GOOD Morning Britain sparked a flood of complaints to Ofcom over a recent interview with ISIS bride Shamima Begum.
The ITV breakfast show has been hit with 273 complaints to the telly watchdog after airing the exclusive interview with the ex ISIS member.
Hundreds of furious viewers slammed GMB after the 22-year-old appeared on the show on September 15th to “ask for forgiveness” in her first live TV broadcast.
People also piled in on Twitter, with one writing: “#GMB sick idea for breakfast show having #ShamimaBegum on, no respect for the dead and wounded let her rot.”
Another said: “I feel @richardm56 is doing well in this interview @GMB Totally wrong to allow her airtime, I think I can see it in his face ! Please don’t feel sorry for her @susannareid100 I can’t watch anymore it’s making me feel angry.”
And one more raged: “Shamima Begum should not be on tv here in the UK & she shouldn’t ever be in our country here again! She made her bed, she can lay in it!”
During the segment the former British citizen spoke from a refugee camp in Syria and suggested a country should not banish someone for a mistake they made when they were 15.
Presenters Susanna Reid and Richard Madeley also quizzed Shamima on her new look, as she ditched her hijab and wore lipstick, a grey vest top and baseball cap.
The young mum – whose three children have died – said she was “manipulated and groomed” by ISIS jihadis.
Wearing a strappy top, with painted nails and her hair down, Shamima suggested she was too young to fully understand what she was doing when she left the UK and said she was easily impressionable.
“I think yes, I was groomed and taken advantage of and manipulated into coming,” she told GMB.
And she said that at the time she did not know Isis “was a death cult”.
She added: “I thought it was an Islamic community that I was joining.
“I was being fed a lot of information on the internet by people in Isis telling me I need to come because I can’t be a good Muslim in the UK.”
When asked what she was expecting to happen when she left Britain, Shamima said she thought she would “just get married, have children and live a pure Islamic life”.
She told Richard Madeley and Susanna Reid: “I knew there was war but not in places women and children were living.
“I thought it would be safe for me. I did not know Isis wanted to take over the world.”
She said: “I am willing to go to court and face the people who made these claims and refute these claims, because I know I did nothing in IS but be a mother and a wife.
“These claims are being made to make me look worse because the Government do not have anything on me.
“There is no evidence because nothing ever happened.”
Asking for forgiveness, she added: “I know it’s very hard for the British people to try and forgive me because they have lived in fear of IS and lost loved ones because of IS, but I also have lived in fear of IS and I also lost loved ones because of IS, so I can sympathise with them in that way.
“I know it is very hard for them to forgive me but I say from the bottom of my heart that I am so sorry if I ever offended anyone by coming here, if I ever offended anyone by the things I said.”
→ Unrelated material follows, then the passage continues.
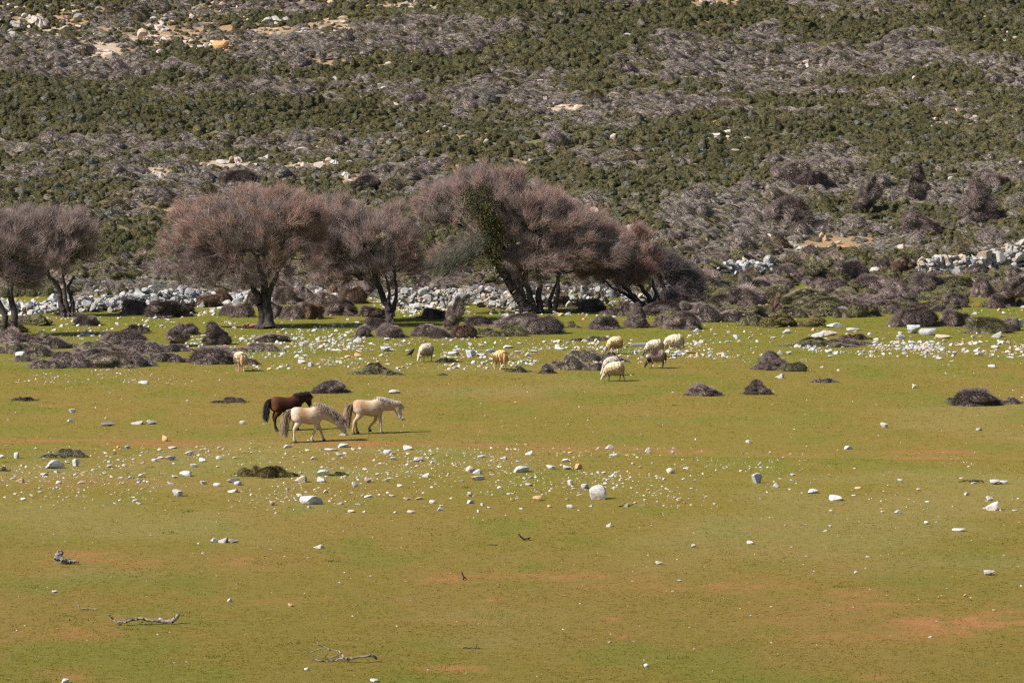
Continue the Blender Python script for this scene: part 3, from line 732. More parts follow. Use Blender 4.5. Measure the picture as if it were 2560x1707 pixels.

In a direct plea to the Prime Minister, Shamima went on to say Boris Johnson was “clearly struggling” in the UK’s fight against terror.
Suggesting she could help stop UK jihadis from being groomed online, she said: “I want to help with that and telling you my own experience on how they [ISIS] persuade people to do what they do.
“I think I could very much help you in your fight against terrorism because you clearly don’t know what you’re doing.”
She added: “I will explain to the government how these people work and how they persuade people and how they take advantage.”
In July 2020, the Court of Appeal ruled that Begum should be permitted to return to the UK in order to fairly contest this decision by instructing lawyers properly.
This ruling was appealed to the Supreme Court of the United Kingdom which in February ruled unanimously against her, thus reversing the decision of the Court of Appeal.
Health Secretary Sajid Javid, who as home secretary took the decision to revoke Shamima Begum’s citizenship, said “it was absolutely the right decision to protect the British people”.